**WHAT YOU HAVE TO DO**:
Look for the string "from" in the lines and copy each line that has it.

**DATA**:
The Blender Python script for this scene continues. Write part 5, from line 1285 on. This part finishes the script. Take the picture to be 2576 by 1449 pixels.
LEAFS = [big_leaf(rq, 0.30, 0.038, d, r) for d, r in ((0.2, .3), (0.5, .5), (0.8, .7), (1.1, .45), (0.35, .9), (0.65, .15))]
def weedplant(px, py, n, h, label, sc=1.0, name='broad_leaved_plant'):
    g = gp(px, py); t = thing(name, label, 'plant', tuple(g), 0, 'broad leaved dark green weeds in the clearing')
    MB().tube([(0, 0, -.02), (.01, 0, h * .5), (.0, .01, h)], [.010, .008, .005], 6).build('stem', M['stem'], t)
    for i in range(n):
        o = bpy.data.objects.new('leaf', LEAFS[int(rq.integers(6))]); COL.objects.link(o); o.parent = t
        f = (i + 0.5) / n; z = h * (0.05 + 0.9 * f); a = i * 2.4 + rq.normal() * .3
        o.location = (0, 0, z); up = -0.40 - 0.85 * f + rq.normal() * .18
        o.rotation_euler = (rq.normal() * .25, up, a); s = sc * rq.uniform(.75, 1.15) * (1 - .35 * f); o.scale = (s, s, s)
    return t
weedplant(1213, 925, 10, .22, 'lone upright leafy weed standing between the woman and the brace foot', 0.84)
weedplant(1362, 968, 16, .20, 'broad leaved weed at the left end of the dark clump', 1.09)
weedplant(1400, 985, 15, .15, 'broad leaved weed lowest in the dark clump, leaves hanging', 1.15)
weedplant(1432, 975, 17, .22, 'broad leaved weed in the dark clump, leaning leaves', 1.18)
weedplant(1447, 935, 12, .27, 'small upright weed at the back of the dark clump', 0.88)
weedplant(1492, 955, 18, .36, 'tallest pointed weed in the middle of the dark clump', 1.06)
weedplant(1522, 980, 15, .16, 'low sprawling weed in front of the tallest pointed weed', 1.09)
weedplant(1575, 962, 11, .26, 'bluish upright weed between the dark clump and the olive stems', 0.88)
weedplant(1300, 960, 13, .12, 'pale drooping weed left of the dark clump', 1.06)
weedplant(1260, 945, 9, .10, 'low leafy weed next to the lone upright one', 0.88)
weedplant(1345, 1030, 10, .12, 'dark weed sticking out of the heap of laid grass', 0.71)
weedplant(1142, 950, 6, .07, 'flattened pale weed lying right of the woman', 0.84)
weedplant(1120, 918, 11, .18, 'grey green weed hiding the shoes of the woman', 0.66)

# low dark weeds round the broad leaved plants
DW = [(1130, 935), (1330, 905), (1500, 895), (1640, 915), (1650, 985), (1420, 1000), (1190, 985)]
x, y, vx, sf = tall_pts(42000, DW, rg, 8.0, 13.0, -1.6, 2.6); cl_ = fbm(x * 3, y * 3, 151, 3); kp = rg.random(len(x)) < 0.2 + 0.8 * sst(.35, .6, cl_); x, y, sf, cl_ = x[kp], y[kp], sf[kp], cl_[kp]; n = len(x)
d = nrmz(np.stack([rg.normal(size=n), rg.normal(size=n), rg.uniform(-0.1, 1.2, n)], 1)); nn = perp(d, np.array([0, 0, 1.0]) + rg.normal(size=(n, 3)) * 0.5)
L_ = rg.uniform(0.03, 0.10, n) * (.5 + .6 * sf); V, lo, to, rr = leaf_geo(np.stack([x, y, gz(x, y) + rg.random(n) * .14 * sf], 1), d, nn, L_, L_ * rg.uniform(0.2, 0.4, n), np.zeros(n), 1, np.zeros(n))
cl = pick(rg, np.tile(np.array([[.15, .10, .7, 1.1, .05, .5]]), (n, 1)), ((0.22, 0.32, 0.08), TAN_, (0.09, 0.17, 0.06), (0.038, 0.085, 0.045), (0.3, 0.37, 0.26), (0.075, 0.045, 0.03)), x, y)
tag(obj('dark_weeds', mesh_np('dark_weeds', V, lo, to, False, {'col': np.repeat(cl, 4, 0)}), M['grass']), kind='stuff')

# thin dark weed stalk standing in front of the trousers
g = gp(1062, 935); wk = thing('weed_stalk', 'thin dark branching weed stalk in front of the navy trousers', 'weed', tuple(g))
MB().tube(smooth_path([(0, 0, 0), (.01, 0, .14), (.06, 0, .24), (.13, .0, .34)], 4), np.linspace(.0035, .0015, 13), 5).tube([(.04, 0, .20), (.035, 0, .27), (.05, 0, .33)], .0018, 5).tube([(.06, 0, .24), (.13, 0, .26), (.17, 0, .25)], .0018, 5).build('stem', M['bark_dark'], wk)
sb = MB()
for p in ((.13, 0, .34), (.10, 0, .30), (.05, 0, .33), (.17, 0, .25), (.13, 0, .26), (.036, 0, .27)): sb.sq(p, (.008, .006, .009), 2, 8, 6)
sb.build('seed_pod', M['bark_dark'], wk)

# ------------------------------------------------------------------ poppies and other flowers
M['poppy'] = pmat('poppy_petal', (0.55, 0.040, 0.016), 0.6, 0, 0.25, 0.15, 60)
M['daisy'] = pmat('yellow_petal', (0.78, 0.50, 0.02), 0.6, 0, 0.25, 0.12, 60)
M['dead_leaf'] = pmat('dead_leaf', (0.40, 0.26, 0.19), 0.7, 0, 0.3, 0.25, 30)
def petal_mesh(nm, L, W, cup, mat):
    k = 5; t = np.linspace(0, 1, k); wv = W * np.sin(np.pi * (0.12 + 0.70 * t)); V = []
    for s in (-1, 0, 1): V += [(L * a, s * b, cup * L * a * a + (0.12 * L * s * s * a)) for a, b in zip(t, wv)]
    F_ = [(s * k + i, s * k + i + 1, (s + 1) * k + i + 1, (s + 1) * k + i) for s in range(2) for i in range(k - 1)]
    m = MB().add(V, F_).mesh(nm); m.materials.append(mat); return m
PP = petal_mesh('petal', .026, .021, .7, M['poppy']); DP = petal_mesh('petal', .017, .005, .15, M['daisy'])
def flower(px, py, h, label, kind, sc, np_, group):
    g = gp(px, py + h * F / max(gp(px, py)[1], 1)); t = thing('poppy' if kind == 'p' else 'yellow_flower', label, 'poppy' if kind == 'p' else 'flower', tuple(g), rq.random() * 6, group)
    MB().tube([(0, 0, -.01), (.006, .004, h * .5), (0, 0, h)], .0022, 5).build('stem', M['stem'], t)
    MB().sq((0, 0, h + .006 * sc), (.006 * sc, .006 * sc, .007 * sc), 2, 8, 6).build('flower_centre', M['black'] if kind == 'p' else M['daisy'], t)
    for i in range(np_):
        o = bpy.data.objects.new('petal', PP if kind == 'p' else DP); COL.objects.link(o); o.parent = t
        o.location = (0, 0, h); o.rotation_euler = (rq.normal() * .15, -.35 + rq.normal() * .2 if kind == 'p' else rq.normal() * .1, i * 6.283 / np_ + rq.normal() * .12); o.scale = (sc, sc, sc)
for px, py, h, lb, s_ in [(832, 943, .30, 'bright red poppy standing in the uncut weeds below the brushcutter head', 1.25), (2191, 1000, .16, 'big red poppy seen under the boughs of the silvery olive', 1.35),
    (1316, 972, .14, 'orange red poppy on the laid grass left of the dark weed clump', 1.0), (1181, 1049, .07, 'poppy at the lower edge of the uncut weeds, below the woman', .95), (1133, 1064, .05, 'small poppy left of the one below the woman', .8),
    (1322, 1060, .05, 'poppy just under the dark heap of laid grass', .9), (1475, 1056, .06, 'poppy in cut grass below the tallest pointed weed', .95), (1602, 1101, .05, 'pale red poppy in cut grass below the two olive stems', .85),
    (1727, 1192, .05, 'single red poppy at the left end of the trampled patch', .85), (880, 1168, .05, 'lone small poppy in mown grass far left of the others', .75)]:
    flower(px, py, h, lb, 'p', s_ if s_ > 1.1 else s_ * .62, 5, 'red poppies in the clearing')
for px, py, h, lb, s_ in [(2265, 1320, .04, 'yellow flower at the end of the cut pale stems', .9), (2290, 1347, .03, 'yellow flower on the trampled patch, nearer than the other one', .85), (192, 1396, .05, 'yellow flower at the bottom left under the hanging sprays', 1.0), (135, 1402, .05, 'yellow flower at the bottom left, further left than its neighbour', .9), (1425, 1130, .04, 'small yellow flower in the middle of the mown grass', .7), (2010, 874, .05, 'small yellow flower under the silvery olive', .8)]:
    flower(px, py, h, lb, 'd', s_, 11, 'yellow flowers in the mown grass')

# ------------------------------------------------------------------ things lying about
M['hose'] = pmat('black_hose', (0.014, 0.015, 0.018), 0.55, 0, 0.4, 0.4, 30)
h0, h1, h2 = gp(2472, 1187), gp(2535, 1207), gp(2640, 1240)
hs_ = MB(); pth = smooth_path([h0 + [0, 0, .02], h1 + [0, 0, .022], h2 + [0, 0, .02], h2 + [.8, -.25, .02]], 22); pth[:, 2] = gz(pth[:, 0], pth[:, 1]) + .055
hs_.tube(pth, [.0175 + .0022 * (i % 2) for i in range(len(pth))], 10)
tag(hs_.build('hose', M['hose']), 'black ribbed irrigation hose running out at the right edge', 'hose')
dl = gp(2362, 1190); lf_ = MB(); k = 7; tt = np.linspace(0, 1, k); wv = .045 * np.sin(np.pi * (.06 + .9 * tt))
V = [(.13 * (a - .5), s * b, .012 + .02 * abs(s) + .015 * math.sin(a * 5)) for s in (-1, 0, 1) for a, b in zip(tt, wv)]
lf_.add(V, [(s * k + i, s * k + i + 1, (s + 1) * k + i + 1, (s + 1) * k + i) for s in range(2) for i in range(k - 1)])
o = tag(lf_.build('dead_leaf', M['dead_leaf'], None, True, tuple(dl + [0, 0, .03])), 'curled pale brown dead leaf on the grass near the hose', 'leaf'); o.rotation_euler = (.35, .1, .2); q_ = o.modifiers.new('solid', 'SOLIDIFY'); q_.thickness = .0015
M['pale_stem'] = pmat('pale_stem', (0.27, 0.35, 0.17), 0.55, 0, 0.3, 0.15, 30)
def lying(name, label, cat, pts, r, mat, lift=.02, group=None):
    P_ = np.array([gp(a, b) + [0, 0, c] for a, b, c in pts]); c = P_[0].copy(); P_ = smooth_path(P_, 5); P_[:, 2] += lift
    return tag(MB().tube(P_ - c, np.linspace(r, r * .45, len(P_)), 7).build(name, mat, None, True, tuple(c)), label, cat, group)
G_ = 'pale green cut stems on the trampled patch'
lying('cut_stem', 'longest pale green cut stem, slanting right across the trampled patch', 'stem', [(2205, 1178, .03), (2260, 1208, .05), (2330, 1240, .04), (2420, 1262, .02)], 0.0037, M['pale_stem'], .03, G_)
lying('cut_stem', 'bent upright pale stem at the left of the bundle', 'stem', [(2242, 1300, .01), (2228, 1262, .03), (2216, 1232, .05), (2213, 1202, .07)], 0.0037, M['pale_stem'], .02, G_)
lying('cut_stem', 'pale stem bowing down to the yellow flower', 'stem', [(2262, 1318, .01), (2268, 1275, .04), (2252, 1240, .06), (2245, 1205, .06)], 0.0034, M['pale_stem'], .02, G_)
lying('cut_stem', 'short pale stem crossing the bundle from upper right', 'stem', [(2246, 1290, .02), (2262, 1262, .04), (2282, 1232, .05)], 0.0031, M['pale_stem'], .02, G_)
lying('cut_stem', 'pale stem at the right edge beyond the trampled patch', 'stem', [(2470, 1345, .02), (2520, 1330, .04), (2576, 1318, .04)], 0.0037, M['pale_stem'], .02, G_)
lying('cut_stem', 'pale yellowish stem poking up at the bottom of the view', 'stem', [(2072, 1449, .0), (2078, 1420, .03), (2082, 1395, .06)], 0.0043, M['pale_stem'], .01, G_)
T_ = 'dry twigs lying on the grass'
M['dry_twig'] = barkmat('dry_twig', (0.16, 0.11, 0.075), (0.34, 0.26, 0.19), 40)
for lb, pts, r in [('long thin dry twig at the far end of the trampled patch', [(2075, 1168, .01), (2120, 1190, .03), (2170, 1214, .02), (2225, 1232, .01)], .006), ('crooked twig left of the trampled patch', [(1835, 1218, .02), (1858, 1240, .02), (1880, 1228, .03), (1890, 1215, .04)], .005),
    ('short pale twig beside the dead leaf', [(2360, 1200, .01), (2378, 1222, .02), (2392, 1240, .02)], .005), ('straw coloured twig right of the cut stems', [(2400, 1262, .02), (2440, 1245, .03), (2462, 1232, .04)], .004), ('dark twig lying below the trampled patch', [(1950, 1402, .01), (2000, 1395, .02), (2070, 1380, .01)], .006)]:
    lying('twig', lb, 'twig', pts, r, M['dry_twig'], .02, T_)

**CORRECT RESULT**:
The Blender Python script for this scene continues. Write part 5, from line 1285 on. This part finishes the script. Take the picture to be 2576 by 1449 pixels.
lying('cut_stem', 'short pale stem crossing the bundle from upper right', 'stem', [(2246, 1290, .02), (2262, 1262, .04), (2282, 1232, .05)], 0.0031, M['pale_stem'], .02, G_)